Sebenarnya, penggunaan kapal-kapal keruk (dredging vessels) sudah umum dilakukan, baik di perairan sungai, danau, maupun di lautan. Pemerintah Indonesia bahkan memiliki Badan Usaha Milik Negara (BUMN) yang bergerak di bidang pengerukan dan perbengkelan kapal (shipyard), yang bernama PT Pengerukan Indonesia (PT Rukindo). Khusus untuk layanan pengerukan, sebagaimana diungkapkan di dalam situs resminya [https://rukindo.co.id], pada tahun 2024, PT Rukindo memiliki alat produksi berupa 4 kapal jenis Trailing Suction Hopper Dredger/TSHD (Kapal Keruk Penghisap Lumpur), 10 unit Hopper Barge (Kapal Bak Lumpur), satu unit Cutter Suction Dredger (Kapal Keruk Bor Penghisap Lumpur), dan 2 Kapal Clamshell Dredger (Kapal Keruk Cangkram)
Akun YouTube resmi milik Asosiasi Internasional dari Perusahaan Pengerukan (International Association of Dredging Company/IADC) telah merilis rangkaian video tutorial tentang jenis dan cara kerja kapal keruk sebagai pengetahuan untuk publik. Salah satunya adalah kapal keruk jenis Trailing Suction Hopper Dredger/TSHD. Kapal Penghisap Lumpur tersebut bekerja untuk mengambil pasir laut menggunakan seperangkat alat. Di dasar laut, sedimentasi disedot melalui alat yang menyerupai alat penghidap debu raksasa. Hasil pengerukan berupa campuran air dan pasir kemudian disalurkan dan disimpan ke dalam kapal. Proses pengerukan terhenti secara otomatis, ketika batas maksimum ruang penyimpanan terlampaui.
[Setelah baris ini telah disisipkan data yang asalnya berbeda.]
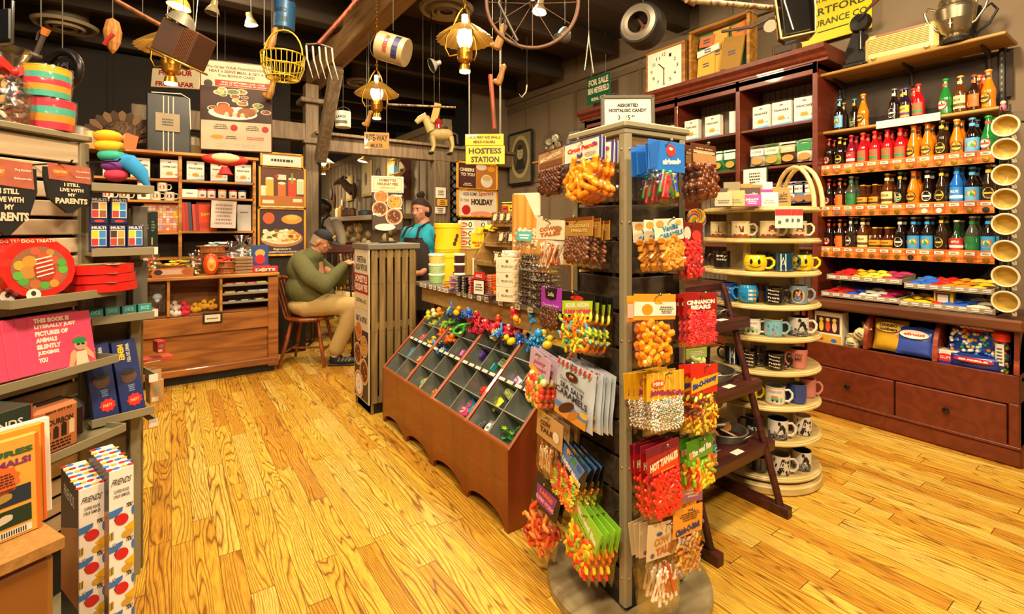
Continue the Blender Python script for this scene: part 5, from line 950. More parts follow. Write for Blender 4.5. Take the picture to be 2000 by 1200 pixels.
def packet(px, py, w_, h_, c1, c2, lab, dep=.08, th=.012, rot=20, name='candy_packet', cat='candy', txt=None, box=False, grp=None):
    P = inbin(px, py, dep); t = thing(name, lab, cat, Tm(*P) @ Rz(-pi/2) @ Rx(D(45)) @ Rz(D(rot)) @ Rx(D(0)))
    if grp: t['group'] = grp
    m = MB()
    if box: m.box((0, 0, 0), (w_, h_, th), mt(c1, .35, coat=.3), .002)
    else:
        m.surf(lambda u, v: ((u-.5)*w_, (v-.5)*h_, th*(sin(pi*u)*sin(pi*v))**.5), 8, 8, mt(c1, .25, coat=.5)); m.surf(lambda u, v: ((.5-u)*w_, (v-.5)*h_, -th*(sin(pi*u)*sin(pi*v))**.5), 8, 8, mt(c1, .25, coat=.5))
    part(m, 'wrapper', t); m = MB(Tm(0, 0, th*(.52 if box else 1.02)) @ Rx(-pi/2)); m.oval(0, 0, w_*.32, h_*.3, mt(c2, .35), 1, 14);
    if txt: m.txt(txt, 0, 0, w_*.5, h_*.22, mt(c1, .4), 2, .04)
    else: m.rect(-w_*.2, -h_*.08, w_*.2, h_*.08, mt(c1, .35), 2)
    part(m, 'wrapper_print', t)
for a in ((795, 712, .06, .05, '#d8302a', '#f0d8c8', 'red round sweet packet in the front bin row'), (822, 722, .1, .08, '#e8401c', '#f0c828', 'red and yellow candy packet in the bin beside the slatted stand'), (808, 728, .08, .06, '#f0b828', '#d8281c', 'yellow candy packet beside the red and yellow one'), (772, 718, .05, .05, '#b88ac8', '#f0e0f0', 'lilac candy packet at the front corner bin'),
          (797, 690, .09, .06, '#3a9ac8', '#f0e8d8', 'light blue candy packet in the second bin row'), (806, 682, .07, .06, '#58b0d8', '#e8c828', 'pale blue and yellow packet above the light blue one'), (820, 703, .07, .06, '#d8502a', '#f0d8b8', 'orange-red packet under the price strip'), (826, 660, .08, .07, '#e8302a', '#f090a0', 'bright red plastic packet in the upper bin row'), (815, 655, .06, .05, '#e83a5a', '#f8c8d0', 'pink-red packet beside the bright red one'),
          (827, 748, .05, .075, '#e8b828', '#58a8d8', 'yellow and blue upright carton in an otherwise empty bin'), (849, 768, .05, .05, '#c8a82a', '#d84a3a', 'yellow round tin at the front of the second bin case'),
          (946, 762, .06, .05, '#e0281c', '#f0402a', 'glossy red packet in the third bin case'), (905, 803, .085, .06, '#e03a6a', '#f0b0c0', 'pink candy packet at the front of the third bin case'), (920, 792, .08, .06, '#2a9ad8', '#e8402a', 'blue and red candy packet behind the pink one'), (968, 785, .1, .08, '#d8d82a', '#8a8a2a', 'yellow-green carded toy lying across the fourth bin case'), (994, 768, .08, .05, '#b8d060', '#f0f0c0', 'pale green carded toy under the price strip'),
          (935, 832, .06, .09, '#4a4a4e', '#c8c4c0', 'grey carded pack in the bin beside the tower'), (955, 838, .06, .09, '#8a8888', '#f0ece4', 'silver carded pack beside the grey one'), (1010, 745, .06, .05, '#d8c8e0', '#a86ac8', 'small lilac packet in the bin beside the tower'), (1018, 690, .07, .05, '#3a6ab8', '#d8a8c8', 'small blue packet in the bin beside the tower, upper row')):
    packet(*a[:7], rot=RN.uniform(-35, 35))
for a in ((943, 693, .07, .05, '#4a2a8a', '#8a6ac8', 'dark purple boxed toy in the upper row of the third bin case'), (968, 700, .075, .06, '#9a3ab0', '#3ab0a8', 'purple and teal camera toy in the third bin case'), (985, 712, .07, .05, '#6ac83a', '#9a3ab0', 'lime green toy beside the purple camera toy'), (960, 716, .06, .05, '#2aa8a8', '#7ad0c8', 'teal toy in front of the purple camera toy'), (905, 692, .03, .05, '#c050a0', '#f0c0e0', 'magenta clip in the second bin case'), (872, 703, .02, .05, '#c8b078', '#e8e0c0', 'tan clothes peg clipped to the bin divider')):
    packet(*a[:7], rot=RN.uniform(-30, 30), th=.035, name='small_toy', cat='toy', box=True)
for i, (px, py) in enumerate(((985, 838), (998, 848), (1005, 862), (990, 858), (1008, 842))):
    P = inbin(px, py, .05); t = thing('leaf_toy', 'green and yellow star-shaped leaf toy in the bin beside the tower, %s of the heap' % ORD[i], 'toy', Tm(*P) @ Rz(D(i*50)) @ Rx(D(20+i*10)), 'green leaf toys')
    m = MB(); m.prism([((.03 if q % 2 else .013)*cos(pi*q/7), (.03 if q % 2 else .013)*sin(pi*q/7)) for q in range(14)], -.004, .004, mt('#1c7a2c', .4, coat=.4)); part(m, 'leaf_body', t); m = MB(Tm(0, 0, .0045) @ Rx(-pi/2)); m.star(0, 0, .018, mt('#c8b828', .4), 1, 5, .45); part(m, 'leaf_print', t)
def critter(c1, c2, kind):
    t = thing('rubber_toy', 'x', 'toy'); A_ = mt(c1, .3, coat=.4); B_ = mt(c2, .3, coat=.4); m = MB()
    if kind == 'duck':
        m.ball((0, 0, .022), (.026, .02, .02), A_); m.ball((-.016, 0, .05), .016, A_); part(m, 'toy_body', t); m = MB(); m.ball((-.034, 0, .047), (.01, .008, .004), B_); part(m, 'beak', t)
    elif kind == 'octopus':
        m.ball((0, 0, .035), (.02, .02, .022), A_, 14, 10)
        for a in range(7): th = a*2*pi/7; m.tube([(.01*cos(th), .01*sin(th), .022), (.026*cos(th), .026*sin(th), .008), (.036*cos(th), .036*sin(th), .014), (.04*cos(th), .04*sin(th), .024)], [.008, .007, .005, .003], A_, 7)
        part(m, 'toy_body', t); m = MB(); m.ball((-.012, -.012, .042), .006, B_); m.ball((.006, -.018, .042), .006, B_); part(m, 'eyes', t)
    elif kind == 'dino':
        m.ball((0, 0, .025), (.028, .014, .018), A_); m.tube([(.02, 0, .028), (.032, 0, .045), (.034, 0, .06), (.044, 0, .064)], [.01, .008, .008, .006], A_, 8); m.tube([(-.02, 0, .025), (-.04, 0, .018), (-.055, 0, .022)], [.01, .006, .002], A_, 8)
        for sx in (-1, 1):
            for sy in (-1, 1): m.cyl((sx*.014, sy*.009, .018), (sx*.016, sy*.011, 0), .007, A_, .006, 8)
        part(m, 'toy_body', t); m = MB()
        for q in range(5): m.lathe([(.006, 0), (.0005, .01)], B_, 6, Tm(-.024+q*.012, 0, .04-.001*abs(q-2)**2))
        part(m, 'spines', t)
    elif kind == 'ring':
        m.tube([(.032*cos(a*pi/10), .032*sin(a*pi/10), .01) for a in range(20)], .0085, A_, 8, True); part(m, 'band', t); m = MB(); m.ball((.034, 0, .016), (.01, .014, .008), B_); part(m, 'band_badge', t)
    else:
        m.ball((0, 0, .02), (.018, .018, .02), A_); m.ball((0, 0, .048), .017, A_)
        for a in range(5): th = a*2*pi/5; m.ball((.02*cos(th), .02*sin(th), .02), (.009, .009, .007), A_, 8, 6)
        part(m, 'toy_body', t); m = MB(); m.ball((-.008, -.012, .052), .006, B_); m.ball((0, 0, .066), (.01, .01, .006), B_); part(m, 'toy_trim', t)
    return t
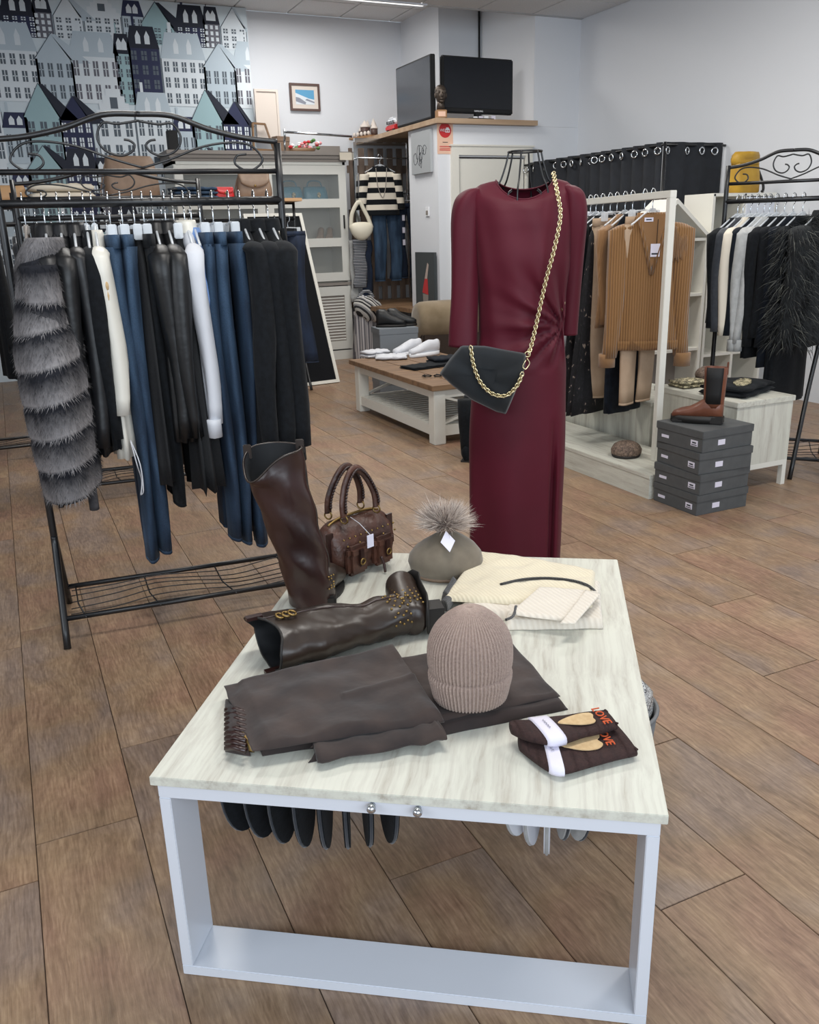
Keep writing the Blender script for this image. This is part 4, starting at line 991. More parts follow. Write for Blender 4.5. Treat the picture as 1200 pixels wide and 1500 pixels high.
# things in and on the cabinet
lx = lambda px, Y=9.5, y=280: AY(px, y, Y).x
zsh = 1.697
for px, lab in ((425, 'glossy teal bag on the top cabinet shelf, the left one'), (462, 'glossy teal bag with pale tag on the top cabinet shelf')):
    tb_ = handbag('handbag', lab, (lx(px), 9.53, zsh), 0, 'teal', .29, .17, .16, False, False)
    part(MB().tube(smooth([(-.09, 0, .14), (-.06, 0, .22), (.06, 0, .22), (.09, 0, .14)], 5), .009, 6), 'handle', 'teal', tb_)
    part(MB().ell((.02, -.09, .08), (.022, .006, .028), 8, 6), 'tag', 'snow_leopard', tb_)
def pump(label, loc, rz, m_, group=None, s_=1.0, heel=.07):
    t = T('shoe', label, 'shoe', loc, rz, group)
    q = MB(); R = []
    for y, w_, z0, h_ in ((-.13, .012, .0, .02), (-.11, .030, .0, .035), (-.06, .042, .0, .05), (0, .036, .012, .05), (.05, .030, heel * .7, .05), (.10, .032, heel, .06), (.125, .02, heel, .06)):
        R.append([Vector((w_ * s_ * cos(a), y * s_, (z0 + h_ / 2 + h_ / 2 * sin(a)) * s_)) for a in [2 * pi * j / 16 for j in range(16)]])
    q.loft(R); part(q, 'upper', m_, t); part(MB().tube([(0, .105 * s_, heel * s_), (0, .11 * s_, 0)], [.018 * s_, .009 * s_], 8), 'heel', m_, t); return t
for i, px in enumerate((470, 483)): pump('pale grey court shoe on the middle cabinet shelf, %s of the pair' % ('left', 'right')[i], (lx(px, 9.48, 340), 9.50, 1.294), -25, 'stone_bag', s_=1.15)
tag(MB().box(-.09, .09, -.03, .03, 0, .05, bev=.01).build('clutch_bag', 'cab_grey', loc=(lx(470, 9.5, 400), 9.52, .872)), 'small grey clutch on the lowest glazed cabinet shelf', 'clutch')
tag(MB().box(-.05, .05, -.05, .05, 0, .20, bev=.004).build('speaker_box', 'black_plain', loc=(lx(252, 9.5, 200), 9.5, CH)), 'small black speaker box on the left end of the cabinet top', 'speaker')
tag(MB().box(-.07, .07, 0, .006, 0, .075, bev=.002).build('price_card', 'cream_wool', loc=(CX1 - .01, 9.228, CH - .085)), 'cream card fixed to the right end of the cabinet cornice', 'card')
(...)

Lalu bagaimana proses membongkar muatan dari dalam kapal? Ada sejumlah cara atau metode, yakni dengan memnyemprotkan muatan pasir laut yang disebut sebagai rainbowing. Atau, bisa pula dengan melalui jalur pipa yang tersambung hingga ke lokasi tujuan. Kapal jenis TSHD juga dapat membongkar muatan, untuk langsung mendarat di area yang telah ditentukan, dengan membuka pintu penyimpanan yang berada di bagian bawah kapal .
Pada November 2017, Media Indonesia Grup (Medcom) mengeluarkan laporan panjang tentang proses reklamasi di Teluk Jakarta. Proyek yang dinamakan Pengembangan Terpadu Pesisir Ibukota Negara ("National Capital Integrated Coastal Development"/ NCICD) gencar direalisasikan sejak tahun 2014. Pengerukan pasir dan atau sendimentasi laut dilakukan dengan mengerahkan kapal keruk berbagai jenis. Jenis kapal yang paling umum digunakan untuk aktivitas pengerukan tersebut adalah kapal keruk jenis TSHD atau Kapal Keruk Penghisap Lumpur.
Sementara, terkait dibukanya keran ekspor pasir laut, seberapa besarkah potensi penerimaan negara? Ada baiknya, kita mengutip penjelasan dari Direktur PNBP Ditjen Anggaran, Kemenkeu, Wawan Sunaryo, pada 30 September 2024. Wawan mengatakan berdasarkan simulasi yang telah dilakukan, taksiran Penerimaan Negara Bukan Pajak (PNBP) dari penjualan pasir dan atau sedimentasi laut ini berjumlah Rp2,5 triliun untuk setiap 50 juta meter kubik.
Angka ini terdiri dari 27,5 juta meter kubik untuk kebutuhan dalam negeri, dan 22,5 juta meter kubik untuk ekspor. Taksiran nilai ini didapat dari pengenaan tarif 30 persen dari harga Rp93.000 per meter kubik untuk kebutuhan dalam negeri, dan tarif 35 persen untuk kebutuhan ekspor, dengan nilai jual Rp198.000 per meter kubik.